Faced with the loss of their bassist following last year’s neo-dub-punk-dance stunner Steal Your Face, the two remaining members of Mi Ami responded by ditching their stringed instruments altogether, switching over to ancient drum machines, a sampler that runs on floppy disks, and the simplest keyboard presets imaginable. ALthough that setup might sound like the recipe for the latest chillwave release, the results of this change-up don’t bring to mind hazy memories of weed and beaches so much as they do Miami Sound Machine. Yeah, that Miami Sound Machine, the one played incessantly on the sort of radio stations that claim to play “everything.” The production may be lo-fi, but these dirt-cheap synths are left standing in all their stark, canned glory rather than buried in waves of evocative mist. In a word, Dophins sounds like shit.
I can’t even qualify that with something along the lines of “shit never sounded so good.” In terms of production, Dolphins really does sound like shit, borderline difficult to listen to the first go-round, especially in light of the brilliant amalgamations of diverse sounds found on their previous releases. But, somehow, once the initial shock wears off, the record beings to shine, neither in spite nor because of its bargain-basement sound. The crucial structural elements of their previous releases remain: dubby baselines anchoring pinging explorations of density and negative space, relentless punk energy oozing into stretched-out forms, shifting elements interlocking in disorienting but purposeful ways. Oh, and there’s still vocalist Daniel McCormick’s unmistakable squawk, which hasn’t lost an ounce of its strangely expressive forcefulness and unpredictability. Which isn’t to imply that this change in instrumentation doesn’t really change anything — it certainly does. The drum patterns are locked relentlessly into the limited 4/4-derived slots allowed by the 707 sampler, and the drop to two musicians significantly alters the options available for the sort of constant communication featured on previous releases.
So what do we have here, then? We’ve got Mi Ami’s core coursing through a setup that actively confounds some of their best qualities, emerging in some mangled, altered, still-alive-and-kicking form.

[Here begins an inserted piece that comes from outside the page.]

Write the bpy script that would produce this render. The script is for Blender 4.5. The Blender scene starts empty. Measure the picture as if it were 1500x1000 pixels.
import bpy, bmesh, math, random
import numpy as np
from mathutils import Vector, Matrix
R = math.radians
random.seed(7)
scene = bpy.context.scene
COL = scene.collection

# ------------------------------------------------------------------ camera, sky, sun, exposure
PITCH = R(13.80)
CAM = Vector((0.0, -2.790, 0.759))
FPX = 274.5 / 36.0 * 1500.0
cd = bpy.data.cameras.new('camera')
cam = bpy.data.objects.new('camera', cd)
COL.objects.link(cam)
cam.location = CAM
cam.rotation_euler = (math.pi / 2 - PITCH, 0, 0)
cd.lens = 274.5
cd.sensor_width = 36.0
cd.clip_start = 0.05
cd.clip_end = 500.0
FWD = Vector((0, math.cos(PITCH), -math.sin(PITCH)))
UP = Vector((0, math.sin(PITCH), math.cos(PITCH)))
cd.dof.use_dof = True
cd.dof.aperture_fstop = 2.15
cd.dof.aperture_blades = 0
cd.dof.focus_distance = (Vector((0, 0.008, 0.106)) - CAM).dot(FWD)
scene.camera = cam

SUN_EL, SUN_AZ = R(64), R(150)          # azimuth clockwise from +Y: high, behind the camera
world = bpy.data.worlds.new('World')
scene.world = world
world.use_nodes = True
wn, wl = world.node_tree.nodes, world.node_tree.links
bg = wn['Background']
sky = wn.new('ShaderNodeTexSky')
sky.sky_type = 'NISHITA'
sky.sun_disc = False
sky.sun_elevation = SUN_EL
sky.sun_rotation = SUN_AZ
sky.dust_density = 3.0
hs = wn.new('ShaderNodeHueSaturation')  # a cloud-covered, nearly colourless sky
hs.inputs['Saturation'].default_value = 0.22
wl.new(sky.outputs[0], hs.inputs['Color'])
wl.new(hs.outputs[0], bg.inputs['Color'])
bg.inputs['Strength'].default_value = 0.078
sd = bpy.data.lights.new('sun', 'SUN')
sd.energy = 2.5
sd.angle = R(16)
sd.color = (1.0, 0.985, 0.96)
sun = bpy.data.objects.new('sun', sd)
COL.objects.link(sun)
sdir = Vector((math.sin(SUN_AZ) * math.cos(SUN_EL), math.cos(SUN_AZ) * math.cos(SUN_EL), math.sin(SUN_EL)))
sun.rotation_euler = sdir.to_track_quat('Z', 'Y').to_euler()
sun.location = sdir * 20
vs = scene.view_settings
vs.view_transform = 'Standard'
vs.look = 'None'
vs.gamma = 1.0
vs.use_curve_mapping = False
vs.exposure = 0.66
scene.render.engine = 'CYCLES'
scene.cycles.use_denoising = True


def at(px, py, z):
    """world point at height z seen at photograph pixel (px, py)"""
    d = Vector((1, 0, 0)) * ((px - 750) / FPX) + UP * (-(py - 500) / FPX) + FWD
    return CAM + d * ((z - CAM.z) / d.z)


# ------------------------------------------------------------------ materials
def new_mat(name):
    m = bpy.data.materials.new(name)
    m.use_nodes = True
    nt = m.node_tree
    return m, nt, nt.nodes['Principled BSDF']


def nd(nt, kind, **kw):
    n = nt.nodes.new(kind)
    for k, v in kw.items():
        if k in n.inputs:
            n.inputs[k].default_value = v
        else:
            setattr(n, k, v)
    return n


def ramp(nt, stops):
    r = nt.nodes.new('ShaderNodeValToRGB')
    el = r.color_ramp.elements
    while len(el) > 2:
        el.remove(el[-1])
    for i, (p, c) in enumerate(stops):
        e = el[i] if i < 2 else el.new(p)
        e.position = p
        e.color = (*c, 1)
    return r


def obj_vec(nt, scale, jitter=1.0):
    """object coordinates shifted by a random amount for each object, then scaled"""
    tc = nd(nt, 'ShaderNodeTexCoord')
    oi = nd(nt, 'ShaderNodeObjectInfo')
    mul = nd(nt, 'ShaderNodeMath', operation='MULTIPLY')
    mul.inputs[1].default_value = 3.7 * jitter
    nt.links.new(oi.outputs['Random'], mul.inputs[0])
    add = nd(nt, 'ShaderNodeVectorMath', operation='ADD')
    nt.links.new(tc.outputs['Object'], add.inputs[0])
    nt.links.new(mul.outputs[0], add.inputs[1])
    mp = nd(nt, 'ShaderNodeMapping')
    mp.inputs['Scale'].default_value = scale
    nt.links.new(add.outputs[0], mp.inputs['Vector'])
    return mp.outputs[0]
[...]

For evidence of just how literal of a description this is, check closing track “Echo,” an almost-faithful interpretation of Watersports’ “Echononecho,” bringing the original’s bouncing, frenetic quiver into icy relief, vocals bouncing uneasily around the hollowed-out cavern of the original. In its way, the whole stylistic changeup is a boldly punk move, and it works. Once you’ve acclimated, these chintzy sounds take on a chilly beauty due to an insistence on treating it all with the same free-minded seriousness they did on previous outings. And the change of textures brings some new twists to McCormick’s signature vocal style; where his sudden switches between various registers and deliveries slotted in fairly neatly within the maelstrom of sound, their emphatically human quality stands in stark contrast to the electronic pace-keeping surrounding him on Dolphins, which helps to make this the first Mi Ami album that’s more desperately sad than desperately angry. But it’s still angry, of course. And danceable, very danceable — the only logical part of this switch was the move to dance music’s now-native territory, Mi Ami now fully inhabiting that world, even if it’s still in their deliberately fracturing manner.
Steal Your Face and Watersports made a space for punk energy within a global — but never colonial — musical context, and Dolphins takes this drive into a minimalist direction, fusing those ideas with a brutal aesthetic Spartanism. It’s the sound of restless, searching energy channeled into a bare-bones context, surging against its boundaries by sheer compositional rigor. It sounds like shit, but they’ve found a vital reason for shit to get up and try its hardest to stay alive.